The presidency is driven by nothing higher than the instinct for self-preservation. It has done all in its power to stop the wheels of accountability, supposed to have been set in motion by the NRO judgment, from churning. The landslide-created Hunza lake could burst its banks and flood the Indus. There could be cataclysms on the military and political fronts. But the presidency is attuned only to the music of saving its skin.
The Supreme Court is betraying signs of frustration because it thinks the provisions of its judgment in the aforementioned case are being flouted. This is leading to avoidable outbursts of temper. But it remains determined to pursue the scent and have the government write to the Swiss authorities to reopen the Swiss money-laundering cases which touch upon the person of President Asif Zardari. This is a situation tailor-made not just for simmering confrontation but eventual collision.
Their lordships may think they have public opinion behind them. But this is a calculation open to considerable error. The people have had their fill of slogans and calls for national redemption. They are now worried about problems closer home: the cost of living, power blackouts, and the like. Accountability is not the same siren call as it once was.
The nation has played with judicial and political issues--such as the glorious achievement of the 18th Amendment, which seems somewhat less glorious by the day--and now it wants to move on. But those hurling shots at the political horizon seem to be caught in a time warp. They also, like so many of our other players, seem to be fighting yesterday's battles.
Where is all this heading to? I really don't know. If there is one thing pundits, self-proclaimed or properly anointed, should avoid, it is prognostication. But one thing is certain. Where the political class should be concentrating on other things--inflation, energy shortages, balancing the books--its attention will remain distracted by peripheral issues. The distinction between the essential and the non-essential still seems to lie beyond our national grasp. The summer ahead should therefore be interesting. We will continue to tilt at windmills. As to what may lie beyond, only the gods in their inscrutable wisdom should know.
Ruling the largest province---which in more senses than one is more than half of Pakistan---the PML-N too is part of this dispensation. Is it also showing signs of exhaustion? Is it too short of ideas? Especially for a fellow-traveller, this is a dangerous line of questioning. No one likes doubting Thomases from within one's own ranks. So let me say no more.
But one thing is for sure. The slogans are outdated. Their lordships, whose cause we carried on our horns for so long, have been restored. The 18th Amendment is out of the way. This is a time for taking stock and searching for fresh directions.
The necessity of such schemes as the heavily-subsidised sasti roti (cheap bread) scheme would also seem to have passed. And, please, in any coming Ramazan let there be no more subsidised Ramazan package. Governments must learn to start living within their means. It is in this context that Punjab should perhaps be taking a second look at the hugely-expensive Daanish schools. But since this seems to be a pet scheme of the chief minister's, and he being someone not easily given to changing his mind, discretion demands that I hold my peace.

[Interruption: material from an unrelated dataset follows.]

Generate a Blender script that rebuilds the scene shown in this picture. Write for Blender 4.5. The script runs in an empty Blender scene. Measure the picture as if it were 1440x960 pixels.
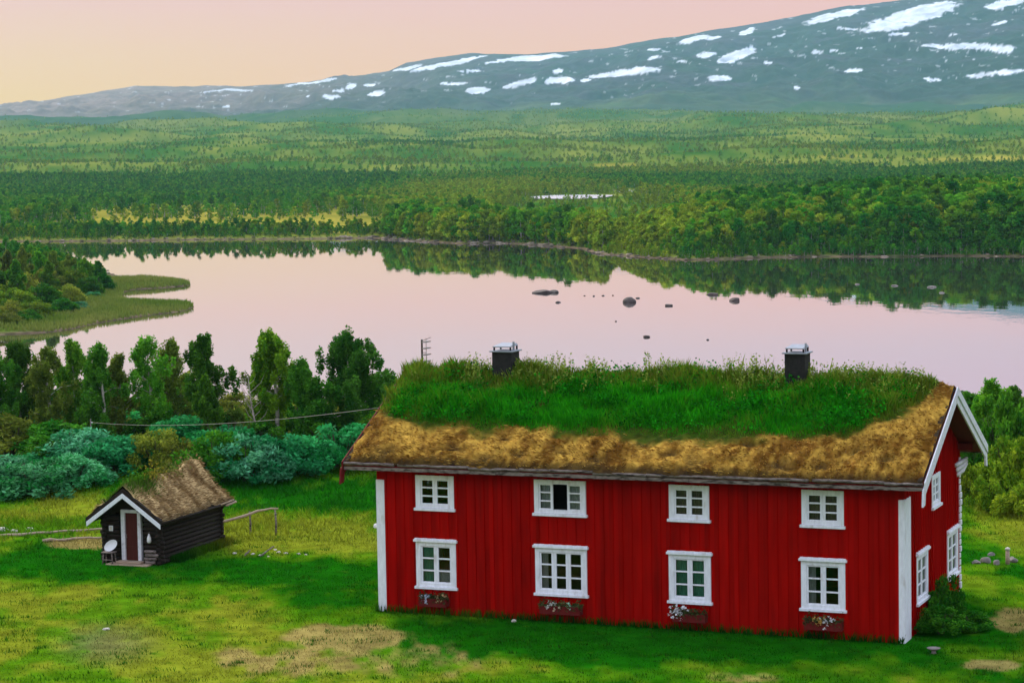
import bpy, math, random
import numpy as np
from mathutils import Matrix, Vector
R = math.radians
rng = np.random.default_rng(7)
random.seed(7)
sc = bpy.context.scene
COL = sc.collection

# ------------------------------------------------------------------ camera
F_PX, YH, ROLL, ZC = 3352.72, 217.0, -0.0177, 14.764      # focal length in px of a 1440 px wide frame, horizon row, roll, height
PITCH = math.atan((480 - YH) / F_PX)
WATER = -3.4
CP, SP, CR, SR = math.cos(PITCH), math.sin(PITCH), math.cos(ROLL), math.sin(ROLL)
cam_d = bpy.data.cameras.new('camera'); cam = bpy.data.objects.new('camera', cam_d); COL.objects.link(cam)
cam_d.sensor_width = 36; cam_d.sensor_fit = 'HORIZONTAL'; cam_d.lens = F_PX / 1440 * 36
cam_d.clip_start = 0.5; cam_d.clip_end = 60000
_F = Vector((0, CP, -SP)); _U = Vector((0, SP, CP)); _R = Vector((1, 0, 0))
_R2 = _R * CR + _U * SR; _U2 = _R * -SR + _U * CR
m = Matrix((_R2, _U2, -_F)).transposed().to_4x4(); m.translation = (0, 0, ZC)
cam.matrix_world = m
sc.camera = cam

# ------------------------------------------------------------------ sky, sun, exposure
EXPO = 0.8
sc.view_settings.view_transform = 'Standard'; sc.view_settings.look = 'None'
sc.view_settings.exposure = EXPO; sc.view_settings.gamma = 1.0; sc.view_settings.use_curve_mapping = False
SUN_EL, SUN_AZ = R(34), R(-30)                  # azimuth measured from +Y towards +X
world = bpy.data.worlds.new('World'); sc.world = world; world.use_nodes = True
nt = world.node_tree; nt.nodes.clear()
N = nt.nodes.new; LK = nt.links.new
out = N('ShaderNodeOutputWorld'); add = N('ShaderNodeAddShader')
sky = N('ShaderNodeTexSky'); sky.sky_type = 'NISHITA'; sky.sun_disc = False
sky.sun_elevation = SUN_EL; sky.sun_rotation = SUN_AZ
bg1 = N('ShaderNodeBackground'); bg1.inputs[1].default_value = 0.03
tc = N('ShaderNodeTexCoord'); sx = N('ShaderNodeSeparateXYZ'); LK(tc.outputs['Generated'], sx.inputs[0])
def mth(op, a, b=None, c=None, clamp=False):
    n = N('ShaderNodeMath'); n.operation = op; n.use_clamp = clamp
    for i, v in enumerate((a, b, c)):
        if v is None: continue
        if hasattr(v, 'is_linked'): LK(v, n.inputs[i])
        else: n.inputs[i].default_value = v
    return n.outputs[0]
nz = N('ShaderNodeTexNoise'); mp = N('ShaderNodeMapping'); mp.inputs['Scale'].default_value = (7, 7, 60)
LK(tc.outputs['Generated'], mp.inputs[0]); LK(mp.outputs[0], nz.inputs['Vector']); nz.inputs['Scale'].default_value = 1.0; nz.inputs['Detail'].default_value = 4
zz = mth('ADD', sx.outputs['Z'], mth('MULTIPLY', mth('SUBTRACT', nz.outputs[0], 0.5), 0.016))
tt = mth('SQRT', mth('MAXIMUM', zz, 0.0))
def ramp(stops):
    n = N('ShaderNodeValToRGB'); e = n.color_ramp.elements
    while len(e) < len(stops): e.new(0.5)
    for i, (p, c) in enumerate(stops): e[i].position = p; e[i].color = (*c, 1)
    LK(tt, n.inputs[0]); return n.outputs[0]
tint = N('ShaderNodeMix'); tint.data_type = 'RGBA'; LK(mth('MULTIPLY', mth('MAXIMUM', sx.outputs['Z'], 0.0), 3.0, clamp=True), tint.inputs[0])
tint.inputs[6].default_value = (.80, .53, .25, 1); tint.inputs[7].default_value = (1, 1, 1, 1)      # dusty evening air low over the horizon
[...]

(Although, to be fair to the PML-N, it is more of a laidback party in many respects than many people would be prepared to give it credit for. In the PPP, to which I belonged once upon a time, it was difficult, nay impossible, to carry on with politics and journalism at the same time, unless of course the journalism was fulsome and sang the unstinting praises of the leadership. It's not so in the PML-N where, the Lord be praised, I have not faced the same problem.)
The army too is in danger of getting stuck, not so much in a rut as on a plateau. Swat and South Waziristan have been successes and they haven't come cheap, many valuable lives lost in these operations. But what is the way ahead? The insurgency, or call it what you will, has been contained. The Taliban have suffered reverses. But they haven't been defeated or eliminated.

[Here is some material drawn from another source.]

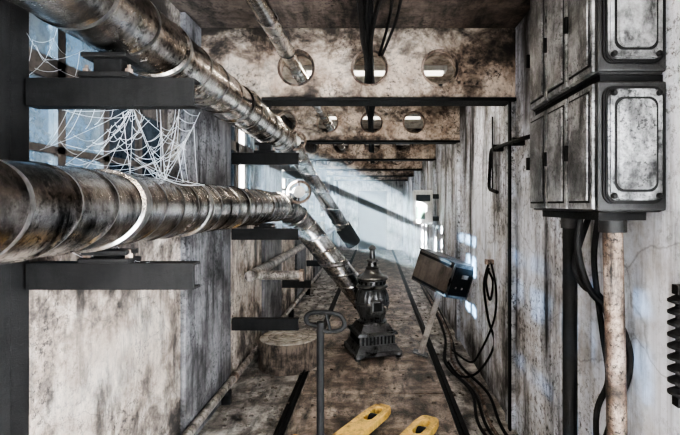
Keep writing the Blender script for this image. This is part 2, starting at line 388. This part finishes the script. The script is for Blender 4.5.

So even if we talk to the Taliban (something which we will eventually have to do) from a position of relative strength once the Americans begin withdrawing from Afghanistan, as they are likely to start doing sometime next year, that's about it.
There are no more spectacular triumphs looming on the horizon. Between now and next year the army has to hold on to what it has won. Consolidation is often more difficult, certainly more patience-testing, than the initial rush to arms. So the army faces a tough twelve months. The nation's prayers should be with its men and women in uniform.
Although it would vastly help if the army could stick to its primary duty and cut down on some of the commercial instincts which it has developed and honed over the Zia and Musharraf years. Before Swat and Waziristan the army had become too much of a Defence Housing Authority army, its skill in the use of arms in serious danger of being outstripped by its skill in the intricacies of real estate. Just as the political class needs to reinvent itself, and come up with fresh ideas to meet Pakistan's multiple challenges, the Taliban insurgency is a rare, almost heaven-sent opportunity, for the army to reverse its Defence Housing Authority outlook. That is, if the army is at all serious about the nation leaving its past behind and setting out in fresh directions.
Tailpiece: My apologies to poet and man of letters Ataul Haq Qasmi for not making it to his son's wedding. I did get to Lahore and checked in at the Gymkhana where lying in ambush were two friends who, treacherously, had taken care to lay out the evening's entertainment. Before I knew it, it was one in the morning, long past the time for any wedding. Some hope of national renewal.